The monorepo was always accessible to all. First day on the job, you can literally see all the source code. Which is crazy cool. (With a few exceptions I'm sure, but not many.) I'm assuming that's not changing?

But any time someone creates a Google Doc it defaults to private. People will then share it with other editors and then their team as necessary.

It happens all the time that you follow a link to a deck to try to understand what a team is working on, and you get a "no permission" and have to e-mail them to explain why you want to see it... and you usually get permission within a few hours but sometimes you needed to look something up quick before a meeting and missed the chance.
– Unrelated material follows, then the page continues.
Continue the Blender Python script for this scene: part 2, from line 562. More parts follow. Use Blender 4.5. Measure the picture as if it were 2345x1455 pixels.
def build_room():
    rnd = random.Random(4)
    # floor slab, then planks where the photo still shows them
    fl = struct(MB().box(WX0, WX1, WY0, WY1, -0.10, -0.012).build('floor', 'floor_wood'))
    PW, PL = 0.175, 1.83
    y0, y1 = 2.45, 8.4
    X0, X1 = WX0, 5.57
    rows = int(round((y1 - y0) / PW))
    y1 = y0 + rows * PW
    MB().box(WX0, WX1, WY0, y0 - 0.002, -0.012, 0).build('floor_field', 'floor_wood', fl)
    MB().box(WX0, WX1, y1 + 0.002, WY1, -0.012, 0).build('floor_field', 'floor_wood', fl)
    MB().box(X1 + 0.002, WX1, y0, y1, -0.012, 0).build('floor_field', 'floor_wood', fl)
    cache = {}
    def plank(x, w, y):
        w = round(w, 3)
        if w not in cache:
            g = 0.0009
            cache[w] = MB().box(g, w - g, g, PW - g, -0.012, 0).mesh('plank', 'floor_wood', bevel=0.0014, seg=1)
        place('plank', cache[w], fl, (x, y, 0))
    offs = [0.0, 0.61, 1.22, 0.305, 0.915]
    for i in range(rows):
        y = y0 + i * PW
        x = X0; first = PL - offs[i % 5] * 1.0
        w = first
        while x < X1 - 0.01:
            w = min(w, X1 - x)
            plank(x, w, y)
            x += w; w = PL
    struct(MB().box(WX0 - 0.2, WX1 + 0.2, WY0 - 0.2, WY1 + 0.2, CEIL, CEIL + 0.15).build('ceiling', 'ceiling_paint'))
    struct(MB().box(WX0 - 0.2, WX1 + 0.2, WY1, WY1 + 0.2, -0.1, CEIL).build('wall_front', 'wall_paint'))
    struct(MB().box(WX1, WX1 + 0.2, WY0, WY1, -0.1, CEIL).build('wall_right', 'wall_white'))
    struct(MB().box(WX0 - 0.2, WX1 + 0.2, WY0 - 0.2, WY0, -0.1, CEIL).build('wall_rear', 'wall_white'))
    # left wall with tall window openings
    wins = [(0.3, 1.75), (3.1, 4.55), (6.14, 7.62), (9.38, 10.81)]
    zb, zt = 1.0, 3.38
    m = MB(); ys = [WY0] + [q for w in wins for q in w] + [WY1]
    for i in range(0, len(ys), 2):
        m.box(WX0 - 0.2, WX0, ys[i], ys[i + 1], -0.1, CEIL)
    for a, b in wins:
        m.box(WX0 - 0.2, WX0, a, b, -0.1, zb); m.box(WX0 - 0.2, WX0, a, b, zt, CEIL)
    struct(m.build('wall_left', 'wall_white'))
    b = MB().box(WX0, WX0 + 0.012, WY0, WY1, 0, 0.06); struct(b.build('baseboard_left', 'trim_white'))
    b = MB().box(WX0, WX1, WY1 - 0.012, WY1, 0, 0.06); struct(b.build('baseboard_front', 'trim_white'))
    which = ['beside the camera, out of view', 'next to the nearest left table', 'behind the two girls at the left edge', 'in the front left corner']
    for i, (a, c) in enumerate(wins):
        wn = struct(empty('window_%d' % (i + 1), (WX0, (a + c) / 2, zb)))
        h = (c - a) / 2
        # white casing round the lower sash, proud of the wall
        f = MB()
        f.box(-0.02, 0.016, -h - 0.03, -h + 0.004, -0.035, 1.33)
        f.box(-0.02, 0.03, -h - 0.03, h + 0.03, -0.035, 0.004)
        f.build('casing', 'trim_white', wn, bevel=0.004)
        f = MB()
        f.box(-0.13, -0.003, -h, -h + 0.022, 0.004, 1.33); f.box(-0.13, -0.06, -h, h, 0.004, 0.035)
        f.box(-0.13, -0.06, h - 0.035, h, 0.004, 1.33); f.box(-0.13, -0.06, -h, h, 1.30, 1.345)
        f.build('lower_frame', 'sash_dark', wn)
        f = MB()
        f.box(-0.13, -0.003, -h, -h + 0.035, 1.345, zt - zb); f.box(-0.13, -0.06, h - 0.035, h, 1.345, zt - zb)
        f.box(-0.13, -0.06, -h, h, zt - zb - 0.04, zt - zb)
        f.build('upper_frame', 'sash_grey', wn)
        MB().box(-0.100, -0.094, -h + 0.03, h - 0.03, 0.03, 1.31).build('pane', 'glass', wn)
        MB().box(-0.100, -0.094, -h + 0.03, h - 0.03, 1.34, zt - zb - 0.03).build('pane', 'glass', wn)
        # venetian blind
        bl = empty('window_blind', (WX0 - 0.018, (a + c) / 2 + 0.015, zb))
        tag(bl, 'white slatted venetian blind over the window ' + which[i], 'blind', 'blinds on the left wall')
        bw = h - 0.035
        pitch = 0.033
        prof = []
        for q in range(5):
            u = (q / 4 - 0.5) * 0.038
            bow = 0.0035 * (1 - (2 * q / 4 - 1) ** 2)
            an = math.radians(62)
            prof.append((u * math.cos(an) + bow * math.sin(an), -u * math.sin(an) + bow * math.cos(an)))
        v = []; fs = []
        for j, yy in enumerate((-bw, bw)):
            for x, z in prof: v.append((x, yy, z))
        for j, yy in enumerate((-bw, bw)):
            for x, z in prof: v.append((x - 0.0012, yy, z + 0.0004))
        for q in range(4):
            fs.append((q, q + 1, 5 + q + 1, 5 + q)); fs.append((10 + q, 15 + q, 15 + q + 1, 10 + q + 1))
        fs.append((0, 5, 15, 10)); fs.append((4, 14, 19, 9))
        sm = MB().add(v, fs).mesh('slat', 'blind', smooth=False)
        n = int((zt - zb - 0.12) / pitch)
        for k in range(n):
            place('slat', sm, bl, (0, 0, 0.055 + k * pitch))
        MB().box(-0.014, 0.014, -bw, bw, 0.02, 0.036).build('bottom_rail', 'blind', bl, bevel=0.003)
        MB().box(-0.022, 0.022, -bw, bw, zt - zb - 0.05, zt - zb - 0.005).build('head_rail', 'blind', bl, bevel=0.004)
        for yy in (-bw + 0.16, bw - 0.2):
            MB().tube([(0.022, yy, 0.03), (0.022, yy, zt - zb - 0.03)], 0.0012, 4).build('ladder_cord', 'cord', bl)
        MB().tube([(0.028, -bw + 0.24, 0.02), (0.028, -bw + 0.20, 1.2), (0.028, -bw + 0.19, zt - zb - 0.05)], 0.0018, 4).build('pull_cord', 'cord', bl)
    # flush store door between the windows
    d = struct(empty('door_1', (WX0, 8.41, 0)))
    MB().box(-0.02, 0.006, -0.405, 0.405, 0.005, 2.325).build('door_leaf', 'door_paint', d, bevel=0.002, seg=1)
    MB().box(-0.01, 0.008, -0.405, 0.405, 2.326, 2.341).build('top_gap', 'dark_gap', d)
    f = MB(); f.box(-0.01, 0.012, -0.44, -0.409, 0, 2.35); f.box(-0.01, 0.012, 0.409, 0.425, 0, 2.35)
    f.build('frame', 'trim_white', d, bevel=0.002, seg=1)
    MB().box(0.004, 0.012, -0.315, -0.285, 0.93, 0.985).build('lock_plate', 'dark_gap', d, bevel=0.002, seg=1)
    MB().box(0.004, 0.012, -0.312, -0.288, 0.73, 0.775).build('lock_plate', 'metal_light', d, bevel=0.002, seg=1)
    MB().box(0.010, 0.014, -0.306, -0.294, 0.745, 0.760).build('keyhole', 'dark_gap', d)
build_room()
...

Most of the time it's not out of any great secrecy, just that teams don't want other teams to misunderstand info out of context, like whether a team is actually pivoting or just exploring it or just brainstorming internally.



While monorepo is still a thing, they created a feature called “silos” to allow secret projects, to prevent fiascos like Dragonfly (censored search in China) and Maven (DOD drone image recognition) which both were discovered from monorepo.

Ironically, Allo cancelation was discovered by Allo team from a comment in a check in which was made by mistake days/weeks before the announcement.


The feature is actually called silos? I thought the hip thing to do was tear down all the silos in a company?


Other companies tries to be like Google, while Google tries to be like other companies.


During my time there, the internal Android repo required VP approval to access. Though I understand this was relaxed later.